Was it the four intense Vietnamese, who came next to next door?
Inexplicably neat, the terrace became clipped hedge suburban.
Or the three goths clothed in darkness who never met my eyes,
papers piling archaeologically on pavement, abandoned?

Better those times than the perfect couple’s renovating din,
as they improve the street out of sight, pave it with expectations.
Each hammer blow smashes the ex-rental like a musty egg,
as they grow golden equity, crack troops of one mortgaged dream.

PS Cottier

Definitely after renovation…

‘The terrace next door’ won third prize in the NSW Writers’ Centre’s ‘Inner City Life’ contest, December 2007. Published on their web-site, January 2008, and read at award night in Sydney. Also published in Eureka Street, Vol 18, No 3, February 2008, and in my first poetry collection, The Glass Violin. Based on terrace houses I remember in Melbourne.

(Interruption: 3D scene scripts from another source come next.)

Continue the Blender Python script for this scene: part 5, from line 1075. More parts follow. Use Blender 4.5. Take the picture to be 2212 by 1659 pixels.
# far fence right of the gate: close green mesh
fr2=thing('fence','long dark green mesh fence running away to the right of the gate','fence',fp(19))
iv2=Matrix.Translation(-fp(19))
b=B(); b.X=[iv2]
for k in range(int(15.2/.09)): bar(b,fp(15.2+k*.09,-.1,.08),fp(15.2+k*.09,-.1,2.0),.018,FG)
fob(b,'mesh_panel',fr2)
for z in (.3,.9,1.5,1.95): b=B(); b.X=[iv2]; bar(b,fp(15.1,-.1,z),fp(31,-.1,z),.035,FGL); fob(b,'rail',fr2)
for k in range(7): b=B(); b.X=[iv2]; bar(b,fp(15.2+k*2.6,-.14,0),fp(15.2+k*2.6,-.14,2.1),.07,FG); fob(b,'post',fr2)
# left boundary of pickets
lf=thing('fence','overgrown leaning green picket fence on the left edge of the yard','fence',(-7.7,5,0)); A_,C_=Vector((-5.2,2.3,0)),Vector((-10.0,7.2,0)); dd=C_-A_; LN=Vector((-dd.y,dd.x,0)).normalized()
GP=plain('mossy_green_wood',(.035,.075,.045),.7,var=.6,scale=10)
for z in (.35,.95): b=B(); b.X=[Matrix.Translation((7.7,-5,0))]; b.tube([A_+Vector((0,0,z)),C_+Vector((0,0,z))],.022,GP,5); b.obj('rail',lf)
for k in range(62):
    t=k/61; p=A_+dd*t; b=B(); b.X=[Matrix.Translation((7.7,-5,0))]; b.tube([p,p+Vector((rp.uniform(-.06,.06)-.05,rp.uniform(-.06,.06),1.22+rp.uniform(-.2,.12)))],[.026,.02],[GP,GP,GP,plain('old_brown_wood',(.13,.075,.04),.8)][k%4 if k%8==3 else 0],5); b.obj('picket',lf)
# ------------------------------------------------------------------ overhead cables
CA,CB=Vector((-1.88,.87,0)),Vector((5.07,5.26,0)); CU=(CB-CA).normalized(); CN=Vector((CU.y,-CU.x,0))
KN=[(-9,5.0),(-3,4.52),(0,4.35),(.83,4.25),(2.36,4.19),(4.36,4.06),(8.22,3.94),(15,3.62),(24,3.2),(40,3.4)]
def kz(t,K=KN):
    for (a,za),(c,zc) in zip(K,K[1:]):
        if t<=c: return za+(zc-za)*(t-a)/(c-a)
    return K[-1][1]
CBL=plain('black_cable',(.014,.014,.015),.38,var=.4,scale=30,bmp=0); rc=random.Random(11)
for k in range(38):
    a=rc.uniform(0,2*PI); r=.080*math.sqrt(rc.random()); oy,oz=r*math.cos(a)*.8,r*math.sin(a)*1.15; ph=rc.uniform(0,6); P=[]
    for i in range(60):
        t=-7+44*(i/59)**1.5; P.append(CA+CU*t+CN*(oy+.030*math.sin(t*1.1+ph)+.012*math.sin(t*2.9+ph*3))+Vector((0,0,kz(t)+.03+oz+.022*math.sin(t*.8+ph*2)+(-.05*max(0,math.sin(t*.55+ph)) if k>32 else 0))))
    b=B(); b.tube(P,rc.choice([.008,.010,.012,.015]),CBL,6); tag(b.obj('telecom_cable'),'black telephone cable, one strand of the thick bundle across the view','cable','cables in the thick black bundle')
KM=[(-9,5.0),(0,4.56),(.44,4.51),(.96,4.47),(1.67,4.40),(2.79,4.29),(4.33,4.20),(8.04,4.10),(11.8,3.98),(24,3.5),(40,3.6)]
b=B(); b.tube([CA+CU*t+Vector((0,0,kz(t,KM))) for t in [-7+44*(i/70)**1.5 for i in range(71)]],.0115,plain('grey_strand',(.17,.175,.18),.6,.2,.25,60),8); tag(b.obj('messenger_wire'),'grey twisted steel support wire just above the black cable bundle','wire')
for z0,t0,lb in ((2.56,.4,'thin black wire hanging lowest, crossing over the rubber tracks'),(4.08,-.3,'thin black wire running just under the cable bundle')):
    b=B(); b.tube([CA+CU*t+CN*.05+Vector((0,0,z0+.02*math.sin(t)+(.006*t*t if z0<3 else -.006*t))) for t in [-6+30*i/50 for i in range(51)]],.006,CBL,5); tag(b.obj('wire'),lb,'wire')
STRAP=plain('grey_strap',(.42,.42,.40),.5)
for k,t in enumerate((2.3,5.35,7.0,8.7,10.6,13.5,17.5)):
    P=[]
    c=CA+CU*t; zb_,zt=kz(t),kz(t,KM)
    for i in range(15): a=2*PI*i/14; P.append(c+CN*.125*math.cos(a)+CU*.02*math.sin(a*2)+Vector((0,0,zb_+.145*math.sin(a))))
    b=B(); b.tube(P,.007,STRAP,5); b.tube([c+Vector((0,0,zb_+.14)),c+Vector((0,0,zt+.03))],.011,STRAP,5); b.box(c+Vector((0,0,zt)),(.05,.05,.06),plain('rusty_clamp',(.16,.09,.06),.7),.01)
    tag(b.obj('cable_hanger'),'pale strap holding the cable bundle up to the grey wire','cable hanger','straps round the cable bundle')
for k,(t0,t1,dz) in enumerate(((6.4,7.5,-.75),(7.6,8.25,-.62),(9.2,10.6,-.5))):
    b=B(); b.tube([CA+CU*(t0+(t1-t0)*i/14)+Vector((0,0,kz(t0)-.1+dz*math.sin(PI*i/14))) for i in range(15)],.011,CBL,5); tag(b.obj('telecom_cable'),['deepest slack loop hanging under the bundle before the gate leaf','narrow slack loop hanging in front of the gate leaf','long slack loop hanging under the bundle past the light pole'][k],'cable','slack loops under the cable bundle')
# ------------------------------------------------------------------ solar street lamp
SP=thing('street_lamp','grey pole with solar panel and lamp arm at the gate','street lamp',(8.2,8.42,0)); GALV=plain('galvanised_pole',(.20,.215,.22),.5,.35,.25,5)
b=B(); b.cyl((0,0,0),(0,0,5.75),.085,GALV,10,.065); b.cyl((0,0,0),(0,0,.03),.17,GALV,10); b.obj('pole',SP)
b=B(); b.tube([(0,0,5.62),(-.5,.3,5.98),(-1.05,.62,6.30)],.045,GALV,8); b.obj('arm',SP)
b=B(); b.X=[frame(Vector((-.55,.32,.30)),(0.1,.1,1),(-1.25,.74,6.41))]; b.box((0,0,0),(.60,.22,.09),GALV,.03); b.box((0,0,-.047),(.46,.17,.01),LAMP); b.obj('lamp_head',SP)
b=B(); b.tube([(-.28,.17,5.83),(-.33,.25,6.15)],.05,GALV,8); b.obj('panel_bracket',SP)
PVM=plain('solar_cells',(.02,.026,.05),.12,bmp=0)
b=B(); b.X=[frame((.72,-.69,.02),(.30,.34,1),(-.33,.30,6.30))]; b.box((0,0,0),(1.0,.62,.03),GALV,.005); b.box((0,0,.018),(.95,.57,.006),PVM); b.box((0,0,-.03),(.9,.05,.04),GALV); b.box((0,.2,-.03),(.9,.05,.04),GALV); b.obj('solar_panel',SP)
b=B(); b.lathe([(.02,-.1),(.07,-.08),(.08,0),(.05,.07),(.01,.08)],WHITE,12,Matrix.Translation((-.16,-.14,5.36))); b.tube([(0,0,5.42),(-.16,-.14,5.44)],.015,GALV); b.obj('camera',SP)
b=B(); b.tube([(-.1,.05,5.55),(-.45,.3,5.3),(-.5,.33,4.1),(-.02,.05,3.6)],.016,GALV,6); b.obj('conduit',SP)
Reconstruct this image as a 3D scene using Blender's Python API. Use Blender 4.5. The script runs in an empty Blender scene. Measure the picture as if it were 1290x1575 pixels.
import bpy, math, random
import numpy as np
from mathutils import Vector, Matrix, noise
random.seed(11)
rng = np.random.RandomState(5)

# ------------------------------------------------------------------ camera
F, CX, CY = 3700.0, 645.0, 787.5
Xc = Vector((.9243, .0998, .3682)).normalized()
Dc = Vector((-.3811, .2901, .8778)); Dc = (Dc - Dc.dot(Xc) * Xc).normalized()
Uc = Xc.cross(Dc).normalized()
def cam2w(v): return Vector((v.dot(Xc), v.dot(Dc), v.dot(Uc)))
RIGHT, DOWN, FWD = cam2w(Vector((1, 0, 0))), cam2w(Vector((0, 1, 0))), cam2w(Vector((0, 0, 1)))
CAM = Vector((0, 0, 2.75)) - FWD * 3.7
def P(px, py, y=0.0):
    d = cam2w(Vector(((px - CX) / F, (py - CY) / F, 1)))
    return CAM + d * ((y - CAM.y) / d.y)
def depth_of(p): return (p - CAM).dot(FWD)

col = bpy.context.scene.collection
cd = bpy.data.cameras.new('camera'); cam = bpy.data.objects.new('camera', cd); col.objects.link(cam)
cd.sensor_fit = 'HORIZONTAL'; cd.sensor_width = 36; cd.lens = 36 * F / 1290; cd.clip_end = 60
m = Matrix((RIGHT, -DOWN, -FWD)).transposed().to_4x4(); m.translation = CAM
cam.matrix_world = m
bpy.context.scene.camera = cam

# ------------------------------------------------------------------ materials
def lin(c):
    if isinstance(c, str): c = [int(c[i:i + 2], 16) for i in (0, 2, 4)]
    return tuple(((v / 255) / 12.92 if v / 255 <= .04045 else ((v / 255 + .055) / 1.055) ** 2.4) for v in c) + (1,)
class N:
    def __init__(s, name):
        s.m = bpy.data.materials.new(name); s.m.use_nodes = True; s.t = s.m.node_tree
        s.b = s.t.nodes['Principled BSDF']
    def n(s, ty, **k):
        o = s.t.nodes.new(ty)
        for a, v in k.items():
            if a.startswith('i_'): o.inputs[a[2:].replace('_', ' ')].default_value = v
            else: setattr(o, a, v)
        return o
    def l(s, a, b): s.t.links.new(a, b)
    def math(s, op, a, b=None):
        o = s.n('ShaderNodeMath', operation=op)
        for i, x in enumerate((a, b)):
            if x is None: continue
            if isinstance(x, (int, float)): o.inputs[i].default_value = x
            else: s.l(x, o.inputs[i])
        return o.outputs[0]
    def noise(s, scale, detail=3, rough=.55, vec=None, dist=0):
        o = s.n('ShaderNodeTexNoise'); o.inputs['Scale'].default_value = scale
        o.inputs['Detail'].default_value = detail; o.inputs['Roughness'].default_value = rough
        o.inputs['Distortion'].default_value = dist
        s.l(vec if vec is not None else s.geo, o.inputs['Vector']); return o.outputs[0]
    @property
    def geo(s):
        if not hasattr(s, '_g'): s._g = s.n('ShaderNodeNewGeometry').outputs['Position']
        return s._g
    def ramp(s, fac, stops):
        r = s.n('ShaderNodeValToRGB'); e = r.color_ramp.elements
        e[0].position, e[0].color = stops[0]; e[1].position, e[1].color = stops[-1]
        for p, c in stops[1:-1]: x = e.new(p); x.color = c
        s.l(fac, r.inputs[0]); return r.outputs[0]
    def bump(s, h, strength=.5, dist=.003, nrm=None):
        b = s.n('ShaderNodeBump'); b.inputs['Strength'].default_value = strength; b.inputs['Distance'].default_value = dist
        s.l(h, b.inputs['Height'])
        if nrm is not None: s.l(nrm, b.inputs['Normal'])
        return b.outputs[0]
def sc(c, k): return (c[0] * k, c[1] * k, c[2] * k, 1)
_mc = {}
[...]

Now I live in a city without any terraces, of course. My house, built in the 1950s, is quite old for Canberra. Tragic, isn’t it?

I can’t guarantee more fine architectural/economic analysis, but I can guarantee more poesie. Click this feather and go to New Zealand, where I assume that there are more terraces than in Canberra, if not as many as in Melbourne or Sydney:
Tuesday Poem

I must try and be more opinionated, as my blog as shrunk back to one poetic entry a week, on Tuesdays. I promise to try and work up a frenzy about some major issue, or think of a whimsical and touching observation on life (sorry, Life,) perhaps illustrated with a picture of a cat smelling flowers. If I do that, could someone arrange for a contract on my life? Thanks, discerning reader.

Take out the cat too.

2 Responses to “Tuesday poem: The terrace next door”

  1. From the depths of distant Mosgiel I rise up unexpectedly to comment!

    I enjoyed this poem very much, and can’t help wondering whether, if you were writing it today, you would keep the counter clicking, past the zero of mortgage default to the -1 of abandonment. But I guess that is more Detroit than Melbourne.

    As for the cats … I’d prefer that you focus on the eschatalogy of the world-ending battle between Longcat and Tacgnol. But that’s just me.

  2. pscottier said

    Mosgiel: Where the yurts come from?

    Because Australia is yet floating in a lovely big mining bubble, up into a strangely dense sky, there have been few mortgage defaults. (Insert ominous music.) So far.

    Remember at all times, Tim: ‘Longcat has sometimes been described as lengthy, but not actually long.’

    Will check out your blog to see if Mosgiel is sufficiently connected to the interwebs, whereby it is possible to force a post into a pneumatic tube and thenceforth out into the ether, if one pedals fast enough on one’s velocipede.